Marion County Commissioners have found their new county administrator. Acting County Administrator Mounir Bouyounes will officially assume the county’s top administrative role in January at a regular commission meeting.
The County Commission tapped Bouyounes for the job on Monday during a public meeting. The meeting was scheduled to discuss qualifications and rankings of three external finalists identified from a nationwide recruitment process. This was the commission’s second recruitment effort for the position, after the initial one did not yield a selection either.
“After a most comprehensive and thorough recruitment process, it became very clear to us that Mr. Bouyounes is the most qualified professional for the job,” said Commission Chairman Kathy Bryant. “He has demonstrated exemplary leadership while serving in the acting role, and will bring the most qualified skillset to this position. We are very excited to welcome him as our new county administrator.”

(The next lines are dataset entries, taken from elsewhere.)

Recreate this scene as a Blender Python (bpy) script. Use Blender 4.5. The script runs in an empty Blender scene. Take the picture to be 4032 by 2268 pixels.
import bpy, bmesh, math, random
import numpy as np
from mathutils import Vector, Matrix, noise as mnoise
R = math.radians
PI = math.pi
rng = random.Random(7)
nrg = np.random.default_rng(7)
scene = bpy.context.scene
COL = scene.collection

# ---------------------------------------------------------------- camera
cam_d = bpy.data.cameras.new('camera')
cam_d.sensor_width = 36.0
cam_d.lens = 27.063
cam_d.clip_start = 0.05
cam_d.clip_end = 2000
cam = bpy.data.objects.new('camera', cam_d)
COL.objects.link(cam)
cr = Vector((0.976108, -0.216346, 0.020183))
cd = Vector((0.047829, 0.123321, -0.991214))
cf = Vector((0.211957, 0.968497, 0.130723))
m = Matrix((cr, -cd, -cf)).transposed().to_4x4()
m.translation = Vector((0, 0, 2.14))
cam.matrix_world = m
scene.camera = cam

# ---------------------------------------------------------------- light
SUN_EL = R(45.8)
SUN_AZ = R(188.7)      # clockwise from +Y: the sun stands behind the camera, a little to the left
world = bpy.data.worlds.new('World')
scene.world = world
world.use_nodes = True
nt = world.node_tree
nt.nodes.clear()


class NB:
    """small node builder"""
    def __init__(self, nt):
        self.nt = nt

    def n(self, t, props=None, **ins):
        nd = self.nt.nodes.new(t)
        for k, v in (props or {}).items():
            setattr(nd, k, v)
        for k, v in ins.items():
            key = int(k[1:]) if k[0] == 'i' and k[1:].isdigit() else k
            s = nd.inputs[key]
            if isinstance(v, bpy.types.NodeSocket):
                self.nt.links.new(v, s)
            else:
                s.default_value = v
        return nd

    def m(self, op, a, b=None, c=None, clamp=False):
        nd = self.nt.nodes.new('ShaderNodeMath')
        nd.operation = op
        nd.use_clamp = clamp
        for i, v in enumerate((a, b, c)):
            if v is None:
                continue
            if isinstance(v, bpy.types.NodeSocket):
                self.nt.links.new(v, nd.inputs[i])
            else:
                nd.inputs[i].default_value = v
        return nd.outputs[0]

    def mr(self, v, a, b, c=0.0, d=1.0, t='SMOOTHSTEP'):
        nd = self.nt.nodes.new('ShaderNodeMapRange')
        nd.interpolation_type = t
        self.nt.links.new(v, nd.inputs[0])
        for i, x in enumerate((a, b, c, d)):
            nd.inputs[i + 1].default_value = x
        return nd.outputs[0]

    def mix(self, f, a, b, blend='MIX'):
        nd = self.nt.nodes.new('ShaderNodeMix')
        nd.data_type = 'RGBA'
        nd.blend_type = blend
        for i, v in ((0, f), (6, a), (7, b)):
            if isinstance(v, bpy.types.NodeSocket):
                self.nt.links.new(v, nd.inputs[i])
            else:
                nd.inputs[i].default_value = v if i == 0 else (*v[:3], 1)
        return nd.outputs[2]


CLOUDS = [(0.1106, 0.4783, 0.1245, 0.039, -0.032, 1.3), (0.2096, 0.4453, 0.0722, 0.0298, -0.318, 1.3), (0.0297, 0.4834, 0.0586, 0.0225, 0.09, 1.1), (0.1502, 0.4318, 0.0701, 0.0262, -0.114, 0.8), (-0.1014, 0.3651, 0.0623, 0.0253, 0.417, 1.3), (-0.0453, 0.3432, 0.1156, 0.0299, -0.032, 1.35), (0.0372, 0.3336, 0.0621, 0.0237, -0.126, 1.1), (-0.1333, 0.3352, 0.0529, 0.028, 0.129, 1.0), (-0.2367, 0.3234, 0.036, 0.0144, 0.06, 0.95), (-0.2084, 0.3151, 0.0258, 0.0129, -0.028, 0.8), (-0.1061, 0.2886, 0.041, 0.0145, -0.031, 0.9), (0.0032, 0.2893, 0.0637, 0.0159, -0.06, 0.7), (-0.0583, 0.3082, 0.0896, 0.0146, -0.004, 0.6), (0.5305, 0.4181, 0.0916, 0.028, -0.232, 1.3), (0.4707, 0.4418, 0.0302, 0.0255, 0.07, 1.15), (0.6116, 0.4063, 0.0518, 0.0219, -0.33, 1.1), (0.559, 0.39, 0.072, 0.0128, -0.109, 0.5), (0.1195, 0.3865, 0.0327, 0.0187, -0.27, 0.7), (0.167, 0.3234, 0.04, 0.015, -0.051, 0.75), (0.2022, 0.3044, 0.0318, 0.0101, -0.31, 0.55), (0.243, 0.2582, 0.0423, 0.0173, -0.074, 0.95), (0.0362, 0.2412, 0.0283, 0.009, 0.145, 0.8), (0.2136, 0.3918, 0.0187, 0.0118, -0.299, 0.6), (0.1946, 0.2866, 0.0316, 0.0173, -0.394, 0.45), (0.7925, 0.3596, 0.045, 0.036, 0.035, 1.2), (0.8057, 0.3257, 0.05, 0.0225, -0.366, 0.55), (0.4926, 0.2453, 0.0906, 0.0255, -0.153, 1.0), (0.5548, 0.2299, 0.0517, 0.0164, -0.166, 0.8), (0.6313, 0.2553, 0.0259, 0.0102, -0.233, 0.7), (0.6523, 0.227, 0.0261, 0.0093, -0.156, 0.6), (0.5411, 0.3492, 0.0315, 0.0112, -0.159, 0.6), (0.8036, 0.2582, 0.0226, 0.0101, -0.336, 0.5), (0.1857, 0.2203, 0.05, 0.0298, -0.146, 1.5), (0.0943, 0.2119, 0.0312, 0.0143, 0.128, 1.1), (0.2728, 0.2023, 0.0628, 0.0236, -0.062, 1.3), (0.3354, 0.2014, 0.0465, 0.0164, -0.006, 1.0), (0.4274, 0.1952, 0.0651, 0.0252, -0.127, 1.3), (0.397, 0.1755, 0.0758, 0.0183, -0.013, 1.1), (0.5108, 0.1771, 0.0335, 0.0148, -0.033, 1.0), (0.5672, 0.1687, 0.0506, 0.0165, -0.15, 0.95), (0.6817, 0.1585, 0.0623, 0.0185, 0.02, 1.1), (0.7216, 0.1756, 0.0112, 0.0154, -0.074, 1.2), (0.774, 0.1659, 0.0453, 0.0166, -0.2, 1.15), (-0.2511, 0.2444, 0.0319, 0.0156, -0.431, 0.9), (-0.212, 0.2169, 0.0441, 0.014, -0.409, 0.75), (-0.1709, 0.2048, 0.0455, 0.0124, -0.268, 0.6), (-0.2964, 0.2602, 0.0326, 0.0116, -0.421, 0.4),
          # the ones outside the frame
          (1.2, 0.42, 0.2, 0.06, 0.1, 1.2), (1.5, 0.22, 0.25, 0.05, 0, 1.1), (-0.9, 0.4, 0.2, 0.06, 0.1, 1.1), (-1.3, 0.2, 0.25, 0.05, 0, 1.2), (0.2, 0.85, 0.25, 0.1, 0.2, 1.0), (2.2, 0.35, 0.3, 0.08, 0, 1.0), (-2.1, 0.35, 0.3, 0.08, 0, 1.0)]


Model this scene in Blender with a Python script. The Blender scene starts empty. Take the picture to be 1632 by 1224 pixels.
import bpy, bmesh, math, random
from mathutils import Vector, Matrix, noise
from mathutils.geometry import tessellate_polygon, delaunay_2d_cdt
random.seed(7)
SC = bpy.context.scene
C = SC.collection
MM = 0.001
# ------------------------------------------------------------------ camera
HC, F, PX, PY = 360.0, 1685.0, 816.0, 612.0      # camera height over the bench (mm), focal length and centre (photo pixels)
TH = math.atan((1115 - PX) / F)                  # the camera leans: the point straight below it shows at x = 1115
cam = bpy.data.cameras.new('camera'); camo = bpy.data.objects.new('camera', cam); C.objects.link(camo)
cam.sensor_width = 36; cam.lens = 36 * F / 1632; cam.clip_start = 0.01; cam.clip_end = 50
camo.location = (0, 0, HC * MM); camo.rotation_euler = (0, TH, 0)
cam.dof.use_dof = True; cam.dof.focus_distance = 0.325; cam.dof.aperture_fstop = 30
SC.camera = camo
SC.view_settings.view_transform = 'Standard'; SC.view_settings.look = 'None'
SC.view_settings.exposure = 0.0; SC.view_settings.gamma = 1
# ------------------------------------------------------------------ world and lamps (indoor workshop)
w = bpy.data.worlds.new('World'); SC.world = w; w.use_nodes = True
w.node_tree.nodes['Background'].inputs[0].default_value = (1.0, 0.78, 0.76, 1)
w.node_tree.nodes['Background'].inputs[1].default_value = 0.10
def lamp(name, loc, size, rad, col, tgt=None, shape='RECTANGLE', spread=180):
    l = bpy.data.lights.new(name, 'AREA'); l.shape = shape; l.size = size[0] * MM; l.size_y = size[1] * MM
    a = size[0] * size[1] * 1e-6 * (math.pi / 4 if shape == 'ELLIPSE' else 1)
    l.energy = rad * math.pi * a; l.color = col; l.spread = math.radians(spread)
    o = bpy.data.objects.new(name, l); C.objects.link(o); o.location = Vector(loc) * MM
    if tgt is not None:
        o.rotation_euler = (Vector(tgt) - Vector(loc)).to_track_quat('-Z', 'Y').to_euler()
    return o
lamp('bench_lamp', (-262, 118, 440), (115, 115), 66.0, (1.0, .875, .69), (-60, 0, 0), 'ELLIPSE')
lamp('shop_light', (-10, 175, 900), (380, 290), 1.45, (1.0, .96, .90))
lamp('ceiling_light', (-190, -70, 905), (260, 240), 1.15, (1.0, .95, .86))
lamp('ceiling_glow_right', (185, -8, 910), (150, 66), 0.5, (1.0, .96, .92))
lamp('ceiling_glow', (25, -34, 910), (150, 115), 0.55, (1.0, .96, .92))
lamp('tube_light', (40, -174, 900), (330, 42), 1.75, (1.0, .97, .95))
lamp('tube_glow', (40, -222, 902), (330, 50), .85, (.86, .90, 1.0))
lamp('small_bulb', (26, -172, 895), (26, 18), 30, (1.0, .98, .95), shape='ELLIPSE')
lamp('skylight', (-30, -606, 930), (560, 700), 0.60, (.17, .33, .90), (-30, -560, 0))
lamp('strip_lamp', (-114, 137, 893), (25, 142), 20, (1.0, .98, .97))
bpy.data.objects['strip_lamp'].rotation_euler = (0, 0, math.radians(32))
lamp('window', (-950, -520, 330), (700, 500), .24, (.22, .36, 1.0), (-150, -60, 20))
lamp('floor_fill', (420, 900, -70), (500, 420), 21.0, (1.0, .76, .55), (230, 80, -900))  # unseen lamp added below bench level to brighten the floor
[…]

In his new role, Bouyounes will oversee implementation of commission policies and directives, participate in the county budget process, and supervise daily operations for 21 departments and three offices.
“I am honored and humbled by the Board’s confidence in me to serve as its new administrator,” said Bouyounes, who holds a professional engineer designation. “I appreciate the opportunity to continue working alongside a very talented team of county leaders and staff, and look forward to moving forward and continuing to serve our community as best as possible.”
Bouyounes joined Marion County government in 1993, was promoted through the ranks to the role of County Engineer in 2003 and then in 2011 to the dual role of County Engineer and Assistant County Administrator. He has served in the acting role since the August departure of the former interim county administrator.
Bouyounes’ contract will be negotiated and brought to the Board for consideration and approval during the Jan. 12 commission meeting.
The county started its search earlier this year when Dr. Lee Niblock resigned to take a similar post in Alachua County. The search produced some finalists, and one of those was chosen, but although the list had been cut to one man, the county decided to continue its search. That finalist then was the subject of stories that noted that he had left his previous job after being accused of inappropriate behavior, and he then took a job elsewhere.
Recently the county announced a new set of finalists, but then made the decision late Monday to offer the position to Bouyounes, who, when he was named interim administrator, had indicated he would not be a candidate for the permanent position.